# SHORT TASK:
Retype the material below. Keep every word exactly as it is.

⁂

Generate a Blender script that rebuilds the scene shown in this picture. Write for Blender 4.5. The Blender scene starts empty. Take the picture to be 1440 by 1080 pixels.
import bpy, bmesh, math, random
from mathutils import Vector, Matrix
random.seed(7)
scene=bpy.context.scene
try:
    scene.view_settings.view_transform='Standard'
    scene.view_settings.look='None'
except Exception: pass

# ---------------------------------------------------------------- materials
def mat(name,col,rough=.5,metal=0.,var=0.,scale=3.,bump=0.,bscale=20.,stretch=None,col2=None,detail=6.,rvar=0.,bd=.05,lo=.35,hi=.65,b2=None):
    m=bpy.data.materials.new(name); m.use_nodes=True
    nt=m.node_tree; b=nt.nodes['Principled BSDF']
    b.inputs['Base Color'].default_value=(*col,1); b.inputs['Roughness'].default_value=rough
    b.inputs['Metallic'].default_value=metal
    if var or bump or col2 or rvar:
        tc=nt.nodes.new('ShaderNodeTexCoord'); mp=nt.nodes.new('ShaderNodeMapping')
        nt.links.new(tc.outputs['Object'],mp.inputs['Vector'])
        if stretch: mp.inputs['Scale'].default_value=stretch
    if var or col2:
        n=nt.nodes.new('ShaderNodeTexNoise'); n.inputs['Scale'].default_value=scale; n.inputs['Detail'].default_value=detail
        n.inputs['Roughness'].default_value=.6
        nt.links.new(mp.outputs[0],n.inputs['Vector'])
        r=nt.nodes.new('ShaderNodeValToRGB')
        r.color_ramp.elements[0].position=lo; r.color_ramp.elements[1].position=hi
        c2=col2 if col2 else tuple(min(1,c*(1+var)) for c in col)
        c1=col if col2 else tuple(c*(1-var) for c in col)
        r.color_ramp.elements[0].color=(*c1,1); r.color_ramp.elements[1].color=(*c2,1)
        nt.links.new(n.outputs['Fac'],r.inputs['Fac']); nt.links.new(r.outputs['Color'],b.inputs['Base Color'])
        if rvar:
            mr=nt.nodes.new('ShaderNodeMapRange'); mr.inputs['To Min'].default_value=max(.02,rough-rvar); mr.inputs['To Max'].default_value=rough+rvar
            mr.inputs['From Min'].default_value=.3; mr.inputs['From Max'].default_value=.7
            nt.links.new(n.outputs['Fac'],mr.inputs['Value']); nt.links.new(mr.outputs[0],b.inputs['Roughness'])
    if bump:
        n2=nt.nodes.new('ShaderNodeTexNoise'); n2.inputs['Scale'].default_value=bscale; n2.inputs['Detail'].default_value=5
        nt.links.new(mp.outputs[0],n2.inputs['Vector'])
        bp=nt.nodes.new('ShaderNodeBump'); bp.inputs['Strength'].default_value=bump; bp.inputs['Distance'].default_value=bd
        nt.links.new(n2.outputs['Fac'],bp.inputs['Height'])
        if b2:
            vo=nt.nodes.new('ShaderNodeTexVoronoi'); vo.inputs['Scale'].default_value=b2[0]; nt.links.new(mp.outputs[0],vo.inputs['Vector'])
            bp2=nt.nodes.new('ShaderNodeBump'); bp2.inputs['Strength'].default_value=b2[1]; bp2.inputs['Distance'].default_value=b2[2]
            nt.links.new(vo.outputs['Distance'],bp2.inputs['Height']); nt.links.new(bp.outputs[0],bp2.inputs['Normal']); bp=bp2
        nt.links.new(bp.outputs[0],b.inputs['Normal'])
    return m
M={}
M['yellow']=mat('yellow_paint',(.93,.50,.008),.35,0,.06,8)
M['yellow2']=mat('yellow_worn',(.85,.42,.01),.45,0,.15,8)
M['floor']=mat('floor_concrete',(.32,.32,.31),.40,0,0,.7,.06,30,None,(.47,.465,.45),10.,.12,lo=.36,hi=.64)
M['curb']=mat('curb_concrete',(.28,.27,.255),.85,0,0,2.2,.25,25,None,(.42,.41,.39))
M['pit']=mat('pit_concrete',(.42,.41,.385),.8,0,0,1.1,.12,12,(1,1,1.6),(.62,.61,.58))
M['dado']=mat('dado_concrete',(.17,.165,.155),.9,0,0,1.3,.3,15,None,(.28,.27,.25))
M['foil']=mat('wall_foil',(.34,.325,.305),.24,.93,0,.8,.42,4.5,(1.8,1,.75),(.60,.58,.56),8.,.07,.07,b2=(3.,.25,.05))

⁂

# RESPONSE:
Generate a Blender script that rebuilds the scene shown in this picture. Write for Blender 4.5. The Blender scene starts empty. Take the picture to be 1440 by 1080 pixels.
import bpy, bmesh, math, random
from mathutils import Vector, Matrix
random.seed(7)
scene=bpy.context.scene
try:
    scene.view_settings.view_transform='Standard'
    scene.view_settings.look='None'
except Exception: pass

# ---------------------------------------------------------------- materials
def mat(name,col,rough=.5,metal=0.,var=0.,scale=3.,bump=0.,bscale=20.,stretch=None,col2=None,detail=6.,rvar=0.,bd=.05,lo=.35,hi=.65,b2=None):
    m=bpy.data.materials.new(name); m.use_nodes=True
    nt=m.node_tree; b=nt.nodes['Principled BSDF']
    b.inputs['Base Color'].default_value=(*col,1); b.inputs['Roughness'].default_value=rough
    b.inputs['Metallic'].default_value=metal
    if var or bump or col2 or rvar:
        tc=nt.nodes.new('ShaderNodeTexCoord'); mp=nt.nodes.new('ShaderNodeMapping')
        nt.links.new(tc.outputs['Object'],mp.inputs['Vector'])
        if stretch: mp.inputs['Scale'].default_value=stretch
    if var or col2:
        n=nt.nodes.new('ShaderNodeTexNoise'); n.inputs['Scale'].default_value=scale; n.inputs['Detail'].default_value=detail
        n.inputs['Roughness'].default_value=.6
        nt.links.new(mp.outputs[0],n.inputs['Vector'])
        r=nt.nodes.new('ShaderNodeValToRGB')
        r.color_ramp.elements[0].position=lo; r.color_ramp.elements[1].position=hi
        c2=col2 if col2 else tuple(min(1,c*(1+var)) for c in col)
        c1=col if col2 else tuple(c*(1-var) for c in col)
        r.color_ramp.elements[0].color=(*c1,1); r.color_ramp.elements[1].color=(*c2,1)
        nt.links.new(n.outputs['Fac'],r.inputs['Fac']); nt.links.new(r.outputs['Color'],b.inputs['Base Color'])
        if rvar:
            mr=nt.nodes.new('ShaderNodeMapRange'); mr.inputs['To Min'].default_value=max(.02,rough-rvar); mr.inputs['To Max'].default_value=rough+rvar
            mr.inputs['From Min'].default_value=.3; mr.inputs['From Max'].default_value=.7
            nt.links.new(n.outputs['Fac'],mr.inputs['Value']); nt.links.new(mr.outputs[0],b.inputs['Roughness'])
    if bump:
        n2=nt.nodes.new('ShaderNodeTexNoise'); n2.inputs['Scale'].default_value=bscale; n2.inputs['Detail'].default_value=5
        nt.links.new(mp.outputs[0],n2.inputs['Vector'])
        bp=nt.nodes.new('ShaderNodeBump'); bp.inputs['Strength'].default_value=bump; bp.inputs['Distance'].default_value=bd
        nt.links.new(n2.outputs['Fac'],bp.inputs['Height'])
        if b2:
            vo=nt.nodes.new('ShaderNodeTexVoronoi'); vo.inputs['Scale'].default_value=b2[0]; nt.links.new(mp.outputs[0],vo.inputs['Vector'])
            bp2=nt.nodes.new('ShaderNodeBump'); bp2.inputs['Strength'].default_value=b2[1]; bp2.inputs['Distance'].default_value=b2[2]
            nt.links.new(vo.outputs['Distance'],bp2.inputs['Height']); nt.links.new(bp.outputs[0],bp2.inputs['Normal']); bp=bp2
        nt.links.new(bp.outputs[0],b.inputs['Normal'])
    return m
M={}
M['yellow']=mat('yellow_paint',(.93,.50,.008),.35,0,.06,8)
M['yellow2']=mat('yellow_worn',(.85,.42,.01),.45,0,.15,8)
M['floor']=mat('floor_concrete',(.32,.32,.31),.40,0,0,.7,.06,30,None,(.47,.465,.45),10.,.12,lo=.36,hi=.64)
M['curb']=mat('curb_concrete',(.28,.27,.255),.85,0,0,2.2,.25,25,None,(.42,.41,.39))
M['pit']=mat('pit_concrete',(.42,.41,.385),.8,0,0,1.1,.12,12,(1,1,1.6),(.62,.61,.58))
M['dado']=mat('dado_concrete',(.17,.165,.155),.9,0,0,1.3,.3,15,None,(.28,.27,.25))
M['foil']=mat('wall_foil',(.34,.325,.305),.24,.93,0,.8,.42,4.5,(1.8,1,.75),(.60,.58,.56),8.,.07,.07,b2=(3.,.25,.05))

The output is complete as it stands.